─── Provided information

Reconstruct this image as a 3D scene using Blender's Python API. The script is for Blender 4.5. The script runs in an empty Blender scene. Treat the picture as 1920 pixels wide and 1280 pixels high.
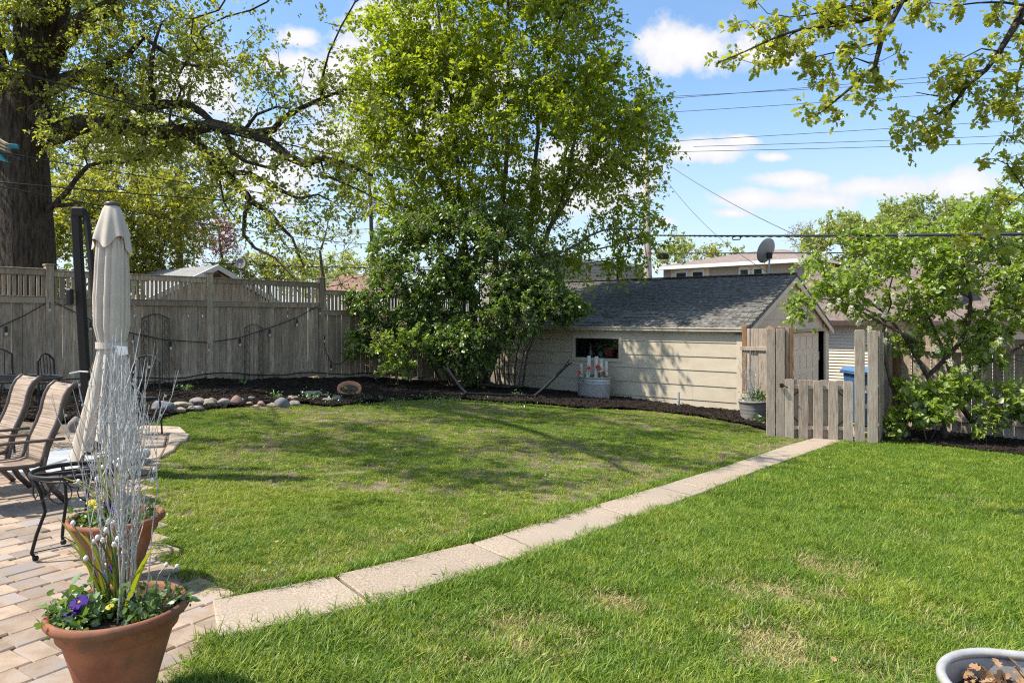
import bpy, bmesh, math, random
import numpy as np
from mathutils import Vector, Matrix, noise
R = math.radians
sc = bpy.context.scene
COL = sc.collection
random.seed(7)
RNG = np.random.default_rng(11)

# ------------------------------------------------------------ camera
EYE, F, HY = 1.5, 1330.0, 595.0
cam_d = bpy.data.cameras.new("camera")
cam = bpy.data.objects.new("camera", cam_d)
COL.objects.link(cam)
cam.location = (0, 0, EYE)
cam.rotation_euler = (R(90), 0, 0)
cam_d.sensor_width = 36
cam_d.lens = F/1920*36
cam_d.shift_y = -(640-HY)/1920
cam_d.clip_end = 2000
cam_d.clip_start = .05
sc.camera = cam
# ------------------------------------------------------------ sun, exposure
SUN_EL = 56
SH = Vector((-.985, -.17))
sun_d = bpy.data.lights.new("sun", 'SUN')
sun = bpy.data.objects.new("sun", sun_d)
COL.objects.link(sun)
SL = Vector((SH.x*math.cos(R(SUN_EL)), SH.y*math.cos(R(SUN_EL)), math.sin(R(SUN_EL))))
sun.rotation_euler = SL.to_track_quat('Z', 'Y').to_euler()
sun.location = (0, 0, 30)
sun_d.energy = 3.3
sun_d.angle = R(.55)
sun_d.color = (1, .94, .835)
sc.view_settings.view_transform = 'Standard'
sc.view_settings.look = 'None'
sc.view_settings.gamma = 1
sc.view_settings.exposure = 1.12
sc.view_settings.use_curve_mapping = False
sc.render.engine = 'CYCLES'
sc.cycles.use_denoising = False
sc.cycles.pixel_filter_type = 'BLACKMAN_HARRIS'
sc.cycles.filter_width = 1.15
sc.cycles.max_bounces = 7
sc.cycles.diffuse_bounces = 4
sc.cycles.transmission_bounces = 5
sc.cycles.transparent_max_bounces = 6
sc.cycles.caustics_reflective = False
sc.cycles.caustics_refractive = False
# ------------------------------------------------------------ sky
world = bpy.data.worlds.new("World")
sc.world = world
world.use_nodes = True
wt = world.node_tree
wt.nodes.clear()


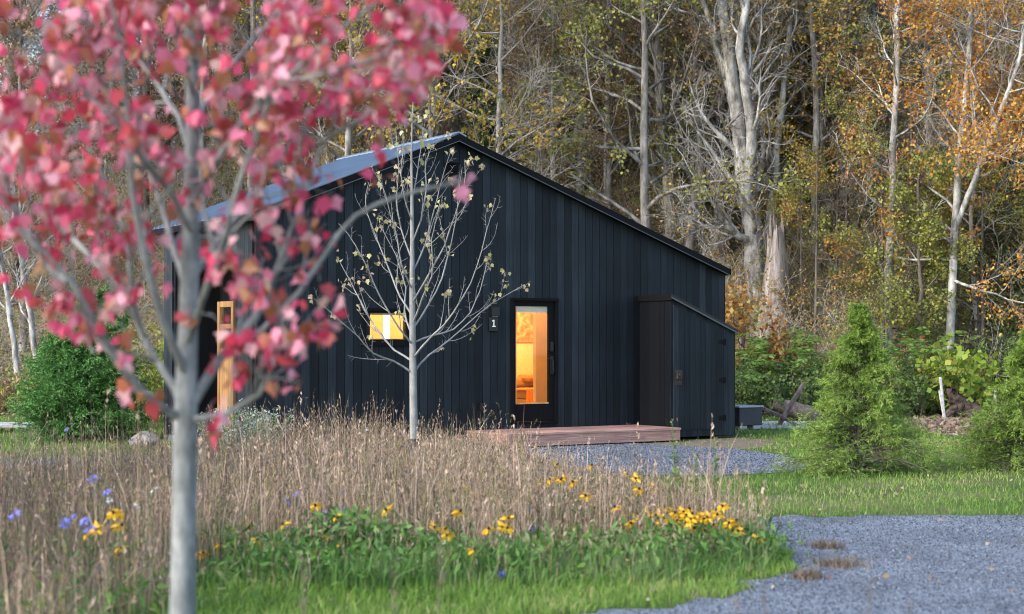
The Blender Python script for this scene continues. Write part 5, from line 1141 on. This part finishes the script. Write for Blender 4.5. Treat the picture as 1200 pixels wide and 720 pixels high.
for i, (px, d) in enumerate(((268, 20.8), (284, 21.2), (299, 20.9), (310, 21.5), (256, 21.3))):
    rg = np.random.default_rng(140 + i); g = Geo(); B = 16; p_ = np.zeros((B, 6, 3)); p_[:, 0, :2] = rg.normal(0, .05, (B, 2)); dd = norm(np.stack([rg.normal(0, .25, B), rg.normal(0, .25, B), np.ones(B)], 1))
    for k in range(1, 6): dd = norm(dd + rg.normal(0, .12, (B, 3))); p_[:, k] = p_[:, k - 1] + dd * .15
    rr_ = np.full((B, 6), .004); g.add(*tubes(p_, rr_, 3, rg)); q2, q2r = kids(p_, rr_, 7, .3, 1, (25, 60), .16, 4, rg, rmin=.002); g.add(*tubes(q2, q2r, 3, rg))
    e = empty('seedhead_plant', ((px - 600) / F * d, d, 0)); link('stems', g.mesh('stems'), M['herb'], e); lg = Geo(); V, Fq, T = leaves(pick(q2, 5, rg, .5, 1), .03, rg, aspect=.6, spread=.015); lg.add(V, Fq, T); link('foliage', lg.mesh('foliage'), M['lf_fluff'], e)  # the foliage part here is the pale fluffy seed heads
    props(e, 'grey green plant with pale fluffy seed heads at the cabin corner', 'plant', 'fluffy seed head plants at the cabin corner')
# tall green mullein-like stalks at the meadow's right end, and weeds near the lens
def stalk(name, loc, h, label, seed, mat, nleaf=60, ls=.07, sw=.006, bark='stem'):
    rg = np.random.default_rng(seed); g = Geo(); q, qr = resample([(0, 0, 0), (rg.normal(0, .02), 0, h * .5), (rg.normal(0, .03), 0, h)], [sw, sw * .8, sw * .5], 8); g.add(*tubes(q[None], qr[None], 5, rg))
    lg = Geo(); t = rg.random(nleaf) ** .7; pos = np.stack([np.interp(t, np.linspace(0, 1, 8), q[:, k]) for k in range(3)], 1); a = rg.uniform(0, 6.28, nleaf)
    V, Fq, T = leaves(pos, 1.0, rg, aspect=.34, dirs=np.stack([np.cos(a), np.sin(a), rg.uniform(.2, 1.1, nleaf)], 1)); V = V.reshape(-1, 4, 3); V = pos[:, None] + (V - pos[:, None]) * (ls * (1.25 - t))[:, None, None]; lg.add(V.reshape(-1, 3), Fq, T)
    e = empty(name, loc); link('stem', g.mesh('stem'), M[bark], e); link('foliage', lg.mesh('foliage'), mat, e); props(e, label, 'weed')
for i, (px, py, d, lab) in enumerate(((781, 491, 14.6, 'tallest green weed stalk at the right end of the meadow'), (827, 513, 14.4, 'thin green weed stalk nearest the lawn'), (806, 532, 14.2, 'short leafy weed between the two tall stalks'))):
    x = (px - 600) / F * d + .08; stalk('weed_stalk', (x, d, 0), P(px, py, d)[2], lab, 70 + i, M['herb'], 70, .10)
for i, (px, py, d, lab) in enumerate(((898, 655, 4.6, 'blurred dark seed stalk near the lens, bottom right'), (1010, 668, 4.4, 'blurred pale weed near the lens, bottom right corner'), (1055, 690, 4.5, 'blurred brown weed near the lens at far bottom right'), (1020, 705, 4.3, 'short blurred weed near the lens by the pale weed'),
                                      (522, 610, 5.2, 'blurred thin weed near the lens, bottom middle'), (470, 655, 5.0, 'blurred weed near the lens left of the bottom middle'), (868, 690, 4.4, 'shortest blurred weed near the lens, bottom right'), (355, 640, 5.4, 'blurred weed near the lens right of the maple trunk'))):
    stalk('near_weed', ((px - 600) / F * d, d, -.02), P(px, py, d)[2], lab, 80 + i, M['dry_dark'], 30, .075, .004, 'bark_brown')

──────

Exercise requirements »
Using the material above, retype each entry exactly and omit the pictures.

Solved problem »
Reconstruct this image as a 3D scene using Blender's Python API. The script is for Blender 4.5. The script runs in an empty Blender scene. Treat the picture as 1920 pixels wide and 1280 pixels high.
import bpy, bmesh, math, random
import numpy as np
from mathutils import Vector, Matrix, noise
R = math.radians
sc = bpy.context.scene
COL = sc.collection
random.seed(7)
RNG = np.random.default_rng(11)

# ------------------------------------------------------------ camera
EYE, F, HY = 1.5, 1330.0, 595.0
cam_d = bpy.data.cameras.new("camera")
cam = bpy.data.objects.new("camera", cam_d)
COL.objects.link(cam)
cam.location = (0, 0, EYE)
cam.rotation_euler = (R(90), 0, 0)
cam_d.sensor_width = 36
cam_d.lens = F/1920*36
cam_d.shift_y = -(640-HY)/1920
cam_d.clip_end = 2000
cam_d.clip_start = .05
sc.camera = cam
# ------------------------------------------------------------ sun, exposure
SUN_EL = 56
SH = Vector((-.985, -.17))
sun_d = bpy.data.lights.new("sun", 'SUN')
sun = bpy.data.objects.new("sun", sun_d)
COL.objects.link(sun)
SL = Vector((SH.x*math.cos(R(SUN_EL)), SH.y*math.cos(R(SUN_EL)), math.sin(R(SUN_EL))))
sun.rotation_euler = SL.to_track_quat('Z', 'Y').to_euler()
sun.location = (0, 0, 30)
sun_d.energy = 3.3
sun_d.angle = R(.55)
sun_d.color = (1, .94, .835)
sc.view_settings.view_transform = 'Standard'
sc.view_settings.look = 'None'
sc.view_settings.gamma = 1
sc.view_settings.exposure = 1.12
sc.view_settings.use_curve_mapping = False
sc.render.engine = 'CYCLES'
sc.cycles.use_denoising = False
sc.cycles.pixel_filter_type = 'BLACKMAN_HARRIS'
sc.cycles.filter_width = 1.15
sc.cycles.max_bounces = 7
sc.cycles.diffuse_bounces = 4
sc.cycles.transmission_bounces = 5
sc.cycles.transparent_max_bounces = 6
sc.cycles.caustics_reflective = False
sc.cycles.caustics_refractive = False
# ------------------------------------------------------------ sky
world = bpy.data.worlds.new("World")
sc.world = world
world.use_nodes = True
wt = world.node_tree
wt.nodes.clear()


The Blender Python script for this scene continues. Write part 5, from line 1141 on. This part finishes the script. Write for Blender 4.5. Treat the picture as 1200 pixels wide and 720 pixels high.
for i, (px, d) in enumerate(((268, 20.8), (284, 21.2), (299, 20.9), (310, 21.5), (256, 21.3))):
    rg = np.random.default_rng(140 + i); g = Geo(); B = 16; p_ = np.zeros((B, 6, 3)); p_[:, 0, :2] = rg.normal(0, .05, (B, 2)); dd = norm(np.stack([rg.normal(0, .25, B), rg.normal(0, .25, B), np.ones(B)], 1))
    for k in range(1, 6): dd = norm(dd + rg.normal(0, .12, (B, 3))); p_[:, k] = p_[:, k - 1] + dd * .15
    rr_ = np.full((B, 6), .004); g.add(*tubes(p_, rr_, 3, rg)); q2, q2r = kids(p_, rr_, 7, .3, 1, (25, 60), .16, 4, rg, rmin=.002); g.add(*tubes(q2, q2r, 3, rg))
    e = empty('seedhead_plant', ((px - 600) / F * d, d, 0)); link('stems', g.mesh('stems'), M['herb'], e); lg = Geo(); V, Fq, T = leaves(pick(q2, 5, rg, .5, 1), .03, rg, aspect=.6, spread=.015); lg.add(V, Fq, T); link('foliage', lg.mesh('foliage'), M['lf_fluff'], e)  # the foliage part here is the pale fluffy seed heads
    props(e, 'grey green plant with pale fluffy seed heads at the cabin corner', 'plant', 'fluffy seed head plants at the cabin corner')
# tall green mullein-like stalks at the meadow's right end, and weeds near the lens
def stalk(name, loc, h, label, seed, mat, nleaf=60, ls=.07, sw=.006, bark='stem'):
    rg = np.random.default_rng(seed); g = Geo(); q, qr = resample([(0, 0, 0), (rg.normal(0, .02), 0, h * .5), (rg.normal(0, .03), 0, h)], [sw, sw * .8, sw * .5], 8); g.add(*tubes(q[None], qr[None], 5, rg))
    lg = Geo(); t = rg.random(nleaf) ** .7; pos = np.stack([np.interp(t, np.linspace(0, 1, 8), q[:, k]) for k in range(3)], 1); a = rg.uniform(0, 6.28, nleaf)
    V, Fq, T = leaves(pos, 1.0, rg, aspect=.34, dirs=np.stack([np.cos(a), np.sin(a), rg.uniform(.2, 1.1, nleaf)], 1)); V = V.reshape(-1, 4, 3); V = pos[:, None] + (V - pos[:, None]) * (ls * (1.25 - t))[:, None, None]; lg.add(V.reshape(-1, 3), Fq, T)
    e = empty(name, loc); link('stem', g.mesh('stem'), M[bark], e); link('foliage', lg.mesh('foliage'), mat, e); props(e, label, 'weed')
for i, (px, py, d, lab) in enumerate(((781, 491, 14.6, 'tallest green weed stalk at the right end of the meadow'), (827, 513, 14.4, 'thin green weed stalk nearest the lawn'), (806, 532, 14.2, 'short leafy weed between the two tall stalks'))):
    x = (px - 600) / F * d + .08; stalk('weed_stalk', (x, d, 0), P(px, py, d)[2], lab, 70 + i, M['herb'], 70, .10)
for i, (px, py, d, lab) in enumerate(((898, 655, 4.6, 'blurred dark seed stalk near the lens, bottom right'), (1010, 668, 4.4, 'blurred pale weed near the lens, bottom right corner'), (1055, 690, 4.5, 'blurred brown weed near the lens at far bottom right'), (1020, 705, 4.3, 'short blurred weed near the lens by the pale weed'),
                                      (522, 610, 5.2, 'blurred thin weed near the lens, bottom middle'), (470, 655, 5.0, 'blurred weed near the lens left of the bottom middle'), (868, 690, 4.4, 'shortest blurred weed near the lens, bottom right'), (355, 640, 5.4, 'blurred weed near the lens right of the maple trunk'))):
    stalk('near_weed', ((px - 600) / F * d, d, -.02), P(px, py, d)[2], lab, 80 + i, M['dry_dark'], 30, .075, .004, 'bark_brown')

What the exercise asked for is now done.